M&A Watch: Reality Check in For-Profit Educators (APOL, STRA, ESI, EDMC, CECO, DV)

Print Email

Education is supposed to be needed in good times and bad. The belief a few years ago was that for-profit educators had limitless upside.  Recent regulatory moves by state and federal government officials have created a a no-win scenario for the industry.  This may ultimately drive M&A in a very troubled sector.

Apollo Group Inc. (NASDAQ: APOL) is supposed to be the king of the for-profit university business model.  It has the Apollo brand as well as the Institute for Professional Development and the University of Phoenix with offerings for all levels of education and a stock market value of more than $5.6 billion.  If you look through the company’s latest earnings report it is no shock about what the fresh regulatory push is doing and why investors are again running for the hills.

Apollo Group did manage to beat earnings expectations because the bar was set so low.  That doesn’t matter as the rear view mirror doesn’t matter compared to the future.  Apollo lowered its revenue expectations to $4.00 billion to $4.25 billion in revenues versus Thomson Reuters estimates of $4.51 billion and versus its new 2011 range of $4.65 billion  to $4.75 billion.  It also said that new degreed enrollment fell to 48,200 versus a prior forecast of more than 50,000.  The kicker is that new regulation may cut enrolments by as much as half, and Apollo Group said that its guidance does not fully include the effect of future regulation and figures around post-graduation employment and loan defaults.

As you would imagine, Apollo Group is weighing heavily on the other online educators after its own shares are down 7.4% at $39.20 in late-morning trading.  If you have been around a troubled industry before, you have seen this movie already.  Investors should expect some consolidation to take place either for market share gains or for bolt-on segments ahead.  These will more likely than not be merger of equals if possible or they will likely be low-premium stock-for-stock deals.

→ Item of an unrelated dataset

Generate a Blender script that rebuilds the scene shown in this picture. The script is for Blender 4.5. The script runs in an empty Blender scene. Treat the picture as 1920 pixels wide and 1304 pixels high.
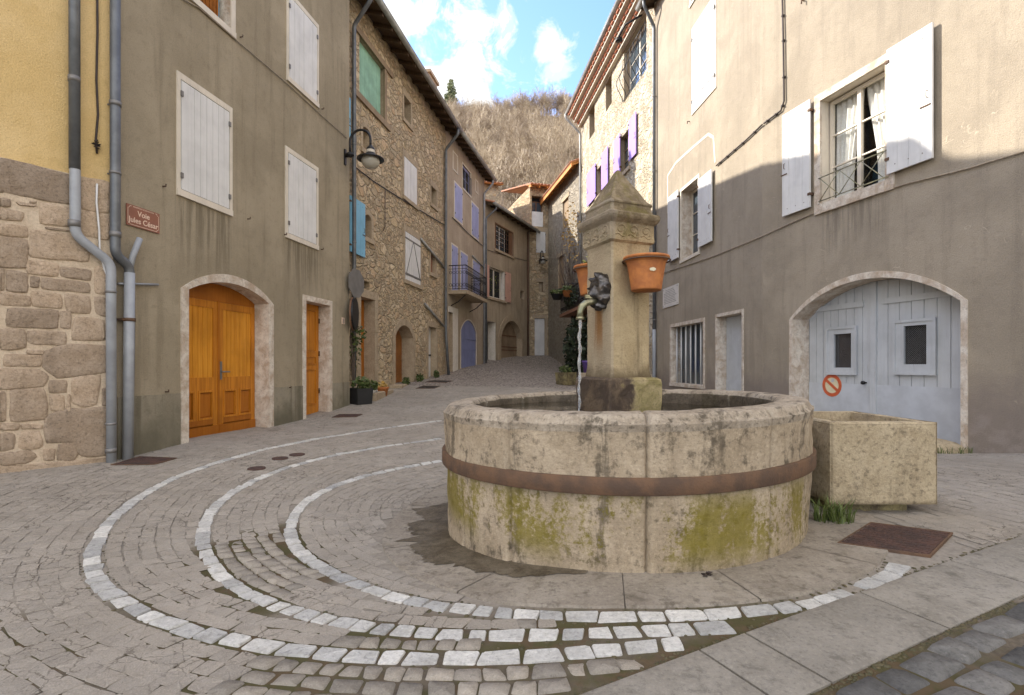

Strayer Education Inc. (NASDAQ: STRA) has been hit extremely hard and its shares are down about 7% at $124.40 and with a 52-week trading range of $113.25 to $262.44.

ITT Educational Services Inc. (NYSE: ESI) is down over 5% at $67.00 with a market cap of $2.01 billion and with a 52-week trading range of $50.00 to $121.98.

Education Management Corporation (NASDAQ: EDMC) is actually UP 2% at $19.36 with a $2.6 billion market cap and a 52-week range of $7.76 to $26.79.

Career Education Corp. (NASDAQ: CECO) is down over 4% at $21.08 with a market cap of $1.6 billion and a 52-week range of $16.36 to $35.88.

Even DeVry, Inc. (NYSE: DV) is lower by more than 3% at $53.22 with a market value of almost $3.7 billion and with a 52-week range of $36.34 to $74.36.

There are perhaps a half-dozen more companies in the for-profit and online education markets which could be noted as well.  Picking which companies may merge with which is still going to be premature.  If you listen to conference calls and see interviews with anyone involved inside this sector or even covering the sector, there are still more questions than answers.  The ultimate pain is not yet fully known.

Our prediction is that the uncertainty and the deep enrollment cuts will force mergers in this sector.  Simply being large and buying smaller players might not work.  We would also not expect any super-premium buyouts.  Again, mergers of equals or low-premium bolt-on deals would seem to be the reality.  It may also take several more quarters for this trend to come about.  These mergers will come out of need for survival rather than out of greed for more cost synergies.